Une superbe édition rendant hommage au patrimoine BD de Disney
Et puis, c’est aussi dans les bande-dessinées de Floyd Gottfredson que la relation entre Mickey et Minnie, mais aussi l’amitié du couple avec Horace et Clarabelle furent le plus développées. Ainsi, au-delà des kidnappings habituels de Minnie (dans La vallée de la mort et La rançon), on en apprend plus sur la fiancée de Mickey : on rencontre notamment son riche oncle Mortimer dont elle est l’héritière, ainsi que ses parents (M. Roublard et les voleurs d’oeufs). Chaque histoire est introduite par une page d’analyse replaçant la BD dans son contexte de publication — ce qui est utile pour mieux apprécier La rançon, par exemple, qui possède quelques clichés au sujet des gitans — et renvoyant à d’autres histoires ou courts-métrages lorsque cela est pertinent. En effet, comme nous l’avons dit plus haut, il y a bien entendu des liens et des ponts avec les films de l’époque, raison pour laquelle il peut être sympathique de visionner un courts-métrage tel que Gallopin’ Gaucho — pour ne prendre que cet exemple — avant ou après avoir lu La vallée de la mort. Les BD sont bien entendu indépendantes, mais cette richesse et cette cohérence thématique font qu’une telle approche est réellement tentante et pertinente pour avoir une vision complète de Mickey Mouse dans la première partie de sa carrière.
Enfin, si Gottfredson n’avait pas tout à fait le talent de composition d’un Carl Barks (qui inspira ensuite à son tour l’Italien Romano Scarpa), le brio et le dynamisme évidents de ses dessins forcent l’admiration. Mickey, Minnie, Pluto, Horace et Clarabelle s’embarquent dans de folles aventures, tantôt drôles, tantôt jouant davantage sur le suspense, et nous ne pouvons que les suivre, emportés par le talent narratif de ce grand artiste qui dessinera Mickey pendant 45 ans.

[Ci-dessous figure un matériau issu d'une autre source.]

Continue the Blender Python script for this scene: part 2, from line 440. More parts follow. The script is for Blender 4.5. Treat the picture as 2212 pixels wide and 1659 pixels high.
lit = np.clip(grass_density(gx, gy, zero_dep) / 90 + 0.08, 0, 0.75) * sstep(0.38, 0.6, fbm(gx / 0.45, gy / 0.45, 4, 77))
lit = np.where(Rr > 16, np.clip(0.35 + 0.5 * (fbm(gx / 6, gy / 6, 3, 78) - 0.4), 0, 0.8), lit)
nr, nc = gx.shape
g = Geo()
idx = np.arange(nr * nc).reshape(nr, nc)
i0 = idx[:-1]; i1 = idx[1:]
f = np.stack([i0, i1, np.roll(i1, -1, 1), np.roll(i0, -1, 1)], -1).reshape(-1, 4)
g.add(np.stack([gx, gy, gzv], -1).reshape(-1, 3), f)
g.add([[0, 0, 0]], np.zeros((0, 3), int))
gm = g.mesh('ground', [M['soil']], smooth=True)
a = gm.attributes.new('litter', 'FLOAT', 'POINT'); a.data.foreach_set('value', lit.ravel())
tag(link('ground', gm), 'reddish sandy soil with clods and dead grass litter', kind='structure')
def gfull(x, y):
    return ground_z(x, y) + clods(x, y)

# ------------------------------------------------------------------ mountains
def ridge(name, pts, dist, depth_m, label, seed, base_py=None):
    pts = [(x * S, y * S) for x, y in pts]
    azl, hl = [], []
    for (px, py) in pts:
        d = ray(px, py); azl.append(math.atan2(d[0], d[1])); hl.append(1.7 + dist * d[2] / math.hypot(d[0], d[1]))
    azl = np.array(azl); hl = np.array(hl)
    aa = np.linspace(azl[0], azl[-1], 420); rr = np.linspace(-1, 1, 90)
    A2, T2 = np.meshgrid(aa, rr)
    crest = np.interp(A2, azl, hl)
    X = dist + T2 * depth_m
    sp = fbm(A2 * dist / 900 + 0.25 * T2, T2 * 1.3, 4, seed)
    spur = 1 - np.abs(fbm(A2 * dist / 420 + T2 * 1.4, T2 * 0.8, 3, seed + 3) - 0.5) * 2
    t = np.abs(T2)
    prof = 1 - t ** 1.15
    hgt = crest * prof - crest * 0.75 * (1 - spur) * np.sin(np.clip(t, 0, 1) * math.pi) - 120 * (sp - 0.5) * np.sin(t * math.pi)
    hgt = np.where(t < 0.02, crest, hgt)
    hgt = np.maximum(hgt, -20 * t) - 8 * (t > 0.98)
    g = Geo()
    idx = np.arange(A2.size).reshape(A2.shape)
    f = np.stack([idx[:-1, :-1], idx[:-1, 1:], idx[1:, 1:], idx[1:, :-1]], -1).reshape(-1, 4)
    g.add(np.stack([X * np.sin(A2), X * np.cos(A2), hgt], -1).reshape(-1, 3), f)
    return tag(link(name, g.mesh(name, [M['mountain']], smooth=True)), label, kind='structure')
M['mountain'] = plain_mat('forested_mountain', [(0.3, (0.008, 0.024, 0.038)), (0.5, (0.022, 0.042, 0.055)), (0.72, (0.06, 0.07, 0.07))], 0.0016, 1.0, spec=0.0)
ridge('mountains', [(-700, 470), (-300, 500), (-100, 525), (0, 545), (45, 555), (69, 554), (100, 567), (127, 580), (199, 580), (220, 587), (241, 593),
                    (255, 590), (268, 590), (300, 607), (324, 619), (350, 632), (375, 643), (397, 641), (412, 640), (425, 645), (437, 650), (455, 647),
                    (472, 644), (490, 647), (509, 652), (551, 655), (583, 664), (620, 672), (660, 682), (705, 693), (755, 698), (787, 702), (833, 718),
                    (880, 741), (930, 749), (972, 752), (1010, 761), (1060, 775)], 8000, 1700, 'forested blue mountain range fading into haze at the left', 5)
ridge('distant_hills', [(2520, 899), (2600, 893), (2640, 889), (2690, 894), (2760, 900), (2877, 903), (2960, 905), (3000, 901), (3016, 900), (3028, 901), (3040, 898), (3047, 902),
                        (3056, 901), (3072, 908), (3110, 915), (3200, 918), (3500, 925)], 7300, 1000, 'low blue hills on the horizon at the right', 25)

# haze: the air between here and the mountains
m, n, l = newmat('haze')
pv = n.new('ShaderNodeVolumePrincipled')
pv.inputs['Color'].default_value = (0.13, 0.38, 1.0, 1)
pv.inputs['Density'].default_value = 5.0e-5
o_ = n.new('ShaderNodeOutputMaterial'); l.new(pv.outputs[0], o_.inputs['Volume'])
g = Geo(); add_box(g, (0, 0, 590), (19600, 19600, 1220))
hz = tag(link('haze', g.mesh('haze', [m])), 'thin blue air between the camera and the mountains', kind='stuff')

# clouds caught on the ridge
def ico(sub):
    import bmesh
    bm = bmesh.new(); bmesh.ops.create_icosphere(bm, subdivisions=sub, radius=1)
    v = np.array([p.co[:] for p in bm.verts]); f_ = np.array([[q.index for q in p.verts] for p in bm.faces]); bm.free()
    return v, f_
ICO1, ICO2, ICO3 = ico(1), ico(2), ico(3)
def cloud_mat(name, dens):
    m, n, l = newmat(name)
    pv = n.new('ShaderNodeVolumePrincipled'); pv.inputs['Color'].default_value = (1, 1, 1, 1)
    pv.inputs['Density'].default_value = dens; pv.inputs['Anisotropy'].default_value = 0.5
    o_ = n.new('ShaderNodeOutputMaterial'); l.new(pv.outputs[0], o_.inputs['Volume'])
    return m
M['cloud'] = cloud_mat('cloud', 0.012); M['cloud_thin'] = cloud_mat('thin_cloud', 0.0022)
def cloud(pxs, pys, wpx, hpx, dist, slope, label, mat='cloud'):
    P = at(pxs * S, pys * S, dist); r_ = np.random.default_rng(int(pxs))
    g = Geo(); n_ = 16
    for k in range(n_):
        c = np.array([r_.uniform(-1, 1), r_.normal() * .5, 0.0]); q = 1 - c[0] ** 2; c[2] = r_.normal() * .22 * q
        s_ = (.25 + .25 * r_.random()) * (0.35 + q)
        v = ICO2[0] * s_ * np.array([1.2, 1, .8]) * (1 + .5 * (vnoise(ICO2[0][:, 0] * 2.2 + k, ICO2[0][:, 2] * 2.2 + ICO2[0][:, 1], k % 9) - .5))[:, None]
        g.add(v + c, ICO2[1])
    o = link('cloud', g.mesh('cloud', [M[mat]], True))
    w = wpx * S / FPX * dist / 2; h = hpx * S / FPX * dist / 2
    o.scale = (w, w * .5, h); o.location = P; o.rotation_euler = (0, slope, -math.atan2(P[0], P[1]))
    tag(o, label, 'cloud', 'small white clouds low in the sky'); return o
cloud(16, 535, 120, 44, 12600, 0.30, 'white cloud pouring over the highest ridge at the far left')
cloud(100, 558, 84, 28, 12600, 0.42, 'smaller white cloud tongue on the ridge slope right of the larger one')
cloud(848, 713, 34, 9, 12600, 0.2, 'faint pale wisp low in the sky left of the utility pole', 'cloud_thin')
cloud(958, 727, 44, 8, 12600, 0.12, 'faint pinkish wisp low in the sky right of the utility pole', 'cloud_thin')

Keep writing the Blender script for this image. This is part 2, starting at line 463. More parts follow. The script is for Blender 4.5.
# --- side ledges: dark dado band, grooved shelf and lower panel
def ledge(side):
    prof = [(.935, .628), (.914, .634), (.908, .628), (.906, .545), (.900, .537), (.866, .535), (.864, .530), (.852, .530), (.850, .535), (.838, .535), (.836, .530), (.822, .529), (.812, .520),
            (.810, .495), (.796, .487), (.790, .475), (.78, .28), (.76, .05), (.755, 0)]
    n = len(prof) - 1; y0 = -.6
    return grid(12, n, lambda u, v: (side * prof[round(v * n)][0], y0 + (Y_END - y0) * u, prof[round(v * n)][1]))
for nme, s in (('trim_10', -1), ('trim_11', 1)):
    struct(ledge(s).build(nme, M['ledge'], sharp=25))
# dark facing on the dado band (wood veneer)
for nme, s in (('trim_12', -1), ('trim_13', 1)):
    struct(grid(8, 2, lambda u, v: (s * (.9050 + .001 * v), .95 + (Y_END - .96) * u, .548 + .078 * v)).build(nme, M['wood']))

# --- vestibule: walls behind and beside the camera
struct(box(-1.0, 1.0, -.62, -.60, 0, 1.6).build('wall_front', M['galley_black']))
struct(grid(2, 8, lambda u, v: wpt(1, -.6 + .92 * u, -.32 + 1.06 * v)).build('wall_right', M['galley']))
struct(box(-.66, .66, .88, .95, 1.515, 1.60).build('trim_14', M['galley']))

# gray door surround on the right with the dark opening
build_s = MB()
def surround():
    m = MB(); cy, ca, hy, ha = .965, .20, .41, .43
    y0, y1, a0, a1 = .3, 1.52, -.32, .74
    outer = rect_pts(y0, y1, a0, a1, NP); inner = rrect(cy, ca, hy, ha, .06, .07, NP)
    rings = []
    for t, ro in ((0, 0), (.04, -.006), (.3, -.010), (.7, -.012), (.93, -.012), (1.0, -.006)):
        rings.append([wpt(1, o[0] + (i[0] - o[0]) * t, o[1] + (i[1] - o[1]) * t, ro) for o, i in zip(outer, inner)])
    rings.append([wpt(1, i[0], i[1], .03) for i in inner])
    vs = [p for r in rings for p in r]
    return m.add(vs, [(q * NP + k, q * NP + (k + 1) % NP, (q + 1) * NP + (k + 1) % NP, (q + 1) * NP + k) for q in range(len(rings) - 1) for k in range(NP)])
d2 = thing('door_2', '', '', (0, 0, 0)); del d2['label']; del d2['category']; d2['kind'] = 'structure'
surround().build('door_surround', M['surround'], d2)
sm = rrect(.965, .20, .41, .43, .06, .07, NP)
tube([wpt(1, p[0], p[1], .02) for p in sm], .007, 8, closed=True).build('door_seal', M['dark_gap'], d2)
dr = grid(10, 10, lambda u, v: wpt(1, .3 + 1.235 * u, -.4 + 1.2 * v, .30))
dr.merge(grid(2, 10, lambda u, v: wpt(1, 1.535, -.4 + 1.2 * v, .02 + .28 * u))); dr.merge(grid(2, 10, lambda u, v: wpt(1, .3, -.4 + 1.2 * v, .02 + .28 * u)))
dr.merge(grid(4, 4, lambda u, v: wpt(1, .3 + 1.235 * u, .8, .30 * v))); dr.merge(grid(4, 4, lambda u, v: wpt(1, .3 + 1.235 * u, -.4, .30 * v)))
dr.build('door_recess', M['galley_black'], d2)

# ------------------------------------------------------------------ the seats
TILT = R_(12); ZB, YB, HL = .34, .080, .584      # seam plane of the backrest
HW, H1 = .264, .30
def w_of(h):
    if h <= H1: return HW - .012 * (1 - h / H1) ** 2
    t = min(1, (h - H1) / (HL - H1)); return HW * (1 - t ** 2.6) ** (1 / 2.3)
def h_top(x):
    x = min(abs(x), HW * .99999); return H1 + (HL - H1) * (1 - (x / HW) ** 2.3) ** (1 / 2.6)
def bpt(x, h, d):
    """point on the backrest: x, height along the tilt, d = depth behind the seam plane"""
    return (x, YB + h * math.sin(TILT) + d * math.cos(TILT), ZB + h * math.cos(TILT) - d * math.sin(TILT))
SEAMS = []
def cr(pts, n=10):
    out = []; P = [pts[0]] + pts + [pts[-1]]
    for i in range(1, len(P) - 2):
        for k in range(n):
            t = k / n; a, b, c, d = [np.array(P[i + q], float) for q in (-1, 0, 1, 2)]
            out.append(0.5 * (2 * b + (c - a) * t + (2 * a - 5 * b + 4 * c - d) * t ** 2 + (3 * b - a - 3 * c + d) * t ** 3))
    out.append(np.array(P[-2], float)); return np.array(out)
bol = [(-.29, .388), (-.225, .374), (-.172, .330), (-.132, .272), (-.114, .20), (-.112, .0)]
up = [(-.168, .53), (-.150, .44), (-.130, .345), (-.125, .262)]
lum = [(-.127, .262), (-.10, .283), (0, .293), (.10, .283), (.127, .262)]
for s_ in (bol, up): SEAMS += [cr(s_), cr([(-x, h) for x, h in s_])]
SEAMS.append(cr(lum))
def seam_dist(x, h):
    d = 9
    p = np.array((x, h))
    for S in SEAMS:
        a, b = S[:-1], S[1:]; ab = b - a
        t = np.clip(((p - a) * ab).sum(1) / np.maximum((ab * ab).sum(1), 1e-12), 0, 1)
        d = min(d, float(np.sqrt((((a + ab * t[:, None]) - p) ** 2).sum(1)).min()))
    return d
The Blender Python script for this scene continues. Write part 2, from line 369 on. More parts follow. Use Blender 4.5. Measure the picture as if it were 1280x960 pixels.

La qualité des documents et analyses en annexe — parmi lesquels les premiers strips de Mickey avant l’arrivée de Gottfredson, les rares crayonnés de l’artiste, les premiers brouillons de character design de Mickey par Ub Iwerks, mais aussi une analyse de la naissance de Mickey Mouse et des biographies de chaque artiste impliqué dans les BD de 1930 à 1932 —font de ce premier volume de Mickey Mouse en noir et blanc un ouvrage incontournable pour les admirateurs de la souris aux grandes oreilles et les mordus de Disney et de BD américaine en général.
Un bel hommage au patrimoine Disney, dans lequel on se replonge avec un plaisir d’autant plus grand que c’est souvent par ses aventures de papier dans Le journal de Mickey que l’on a un jour découvert les aventures de ce héros téméraire et incorrigiblement optimiste.